Sunday, February 21, 2010

Why we love Ryvita©


For a long time, I've been a foodie. Except for a brief spell in the inevitable starvation-diet phase that plagues teenage girls, I have always had a deep love for food - good food, not McDonalds and other food producers in that genre. I even went as far as trying my hand at studying nutrition. For the record, I didn't enjoy it. It was far too much about guilt, and not enough about enjoying what you ate. However, I did learn important things about reading labels and understanding what I ate. It became a real bug-bear of mine that food producers didn't put enough information on their labels to let the average Joe make an informed decision about eating it. Alternatively, they put how many grams of sodium and fat in tiny writing and don't tell you how it's going to affect you.

That brings me to the point. I was watching Jamie Oliver's TED Award speech the other day and realised anew that this is something that is really, actually a problem. So, a little while ago,I found myself walking through the aisle of the supermarket in search of Matzoh (being as how they're big enough that two with peanut butter is a sufficient breakfast). However, this being a small town, the shop had run out of the Kosher delight (yes, Big Bang Theory reference), so I started looking around for alternatives on the shelf and saw a few packets of Ryvita©. Now, I must admit to having very little brand loyalty; I simply picked it up because Mum used to buy it whenever she went on diet, and I remember it being the least offensive of her diet foods.

We'll fast forward through checkout to the moment when I took it out the shopping bag in my kitchen. It was then that I noticed the wonderful thing: a nutritional label. Now, this was not just any nutritional label - there it was, on the front of the pack, proudly announcing the values of various things in the crackers and their percentage of recommended daily intake. I was stunned and delighted. Having written an impassioned essay in an exam on the need for decent food labels, the sight made my heart sing. I will concede at this point that I may have a problem with dorkiness, but it blew me away.

It was a wonderful thing to be able to decide how many I could have without having to convert the information on the packet into percentages-by-calorific-value. It got me thinking: why don't more companies do that? Okay, Ryvita© is marketed to dieting women (and, thus, their target market is very aware of everything they put in their mouths), but hear me out. Why do food companies force us to do our own research? If you want to make good choices, you have to read diet books (and wade through the horse s**t that most of them spout), use resources like the GoodGuide site, or the nutritional data site in order to find out what you need to know.

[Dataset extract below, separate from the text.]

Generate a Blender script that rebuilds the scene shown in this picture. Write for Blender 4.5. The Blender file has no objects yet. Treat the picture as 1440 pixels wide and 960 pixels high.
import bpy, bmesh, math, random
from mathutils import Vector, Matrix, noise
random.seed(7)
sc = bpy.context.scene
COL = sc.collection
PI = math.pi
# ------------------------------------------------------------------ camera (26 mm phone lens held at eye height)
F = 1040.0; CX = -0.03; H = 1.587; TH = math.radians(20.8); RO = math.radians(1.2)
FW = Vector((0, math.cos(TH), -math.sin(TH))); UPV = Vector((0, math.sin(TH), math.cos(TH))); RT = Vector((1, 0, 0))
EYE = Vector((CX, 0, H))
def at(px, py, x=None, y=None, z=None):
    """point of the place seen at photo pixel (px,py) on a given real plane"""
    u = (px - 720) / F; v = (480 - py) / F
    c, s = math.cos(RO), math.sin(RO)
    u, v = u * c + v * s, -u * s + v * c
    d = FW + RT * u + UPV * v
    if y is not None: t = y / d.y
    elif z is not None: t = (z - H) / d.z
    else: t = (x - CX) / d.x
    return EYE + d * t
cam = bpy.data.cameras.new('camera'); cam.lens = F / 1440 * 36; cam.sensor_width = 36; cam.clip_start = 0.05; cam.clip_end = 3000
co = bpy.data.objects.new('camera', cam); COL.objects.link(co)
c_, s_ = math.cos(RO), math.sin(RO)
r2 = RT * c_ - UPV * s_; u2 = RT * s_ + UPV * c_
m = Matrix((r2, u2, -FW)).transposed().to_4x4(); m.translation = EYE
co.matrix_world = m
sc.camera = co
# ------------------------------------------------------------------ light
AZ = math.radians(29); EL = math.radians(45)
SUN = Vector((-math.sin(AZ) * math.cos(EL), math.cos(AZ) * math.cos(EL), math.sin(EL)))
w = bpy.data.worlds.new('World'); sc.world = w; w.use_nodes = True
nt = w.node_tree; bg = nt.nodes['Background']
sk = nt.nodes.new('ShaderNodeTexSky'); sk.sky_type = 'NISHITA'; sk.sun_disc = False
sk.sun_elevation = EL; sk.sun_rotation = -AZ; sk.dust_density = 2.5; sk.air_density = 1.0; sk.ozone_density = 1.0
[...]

Maybe they realise that, if people knew what they were putting in their mouths, they wouldn't buy the product. I don't, however, think that's a valid argument for two reasons. 1) Most people don't care enough to read labels, and 2) Isn't it their ethical duty to let people know they're killing themselves? That brings us back to my (admittedly idealistic) view that you should let people do what they want, provided they know what the risks are (although that opinion does not extend to "warning: hot liquid may cause burns" on a coffee cup. If you're too dense to work out that hot coffee hurts your skin, you deserve to learn the hard way). So maybe I'm expecting too much from an imperfect world, but I would like to *hi5* whoever designed the labels atThe Ryvita© Ccompany. Thank you for making our food shopping easier!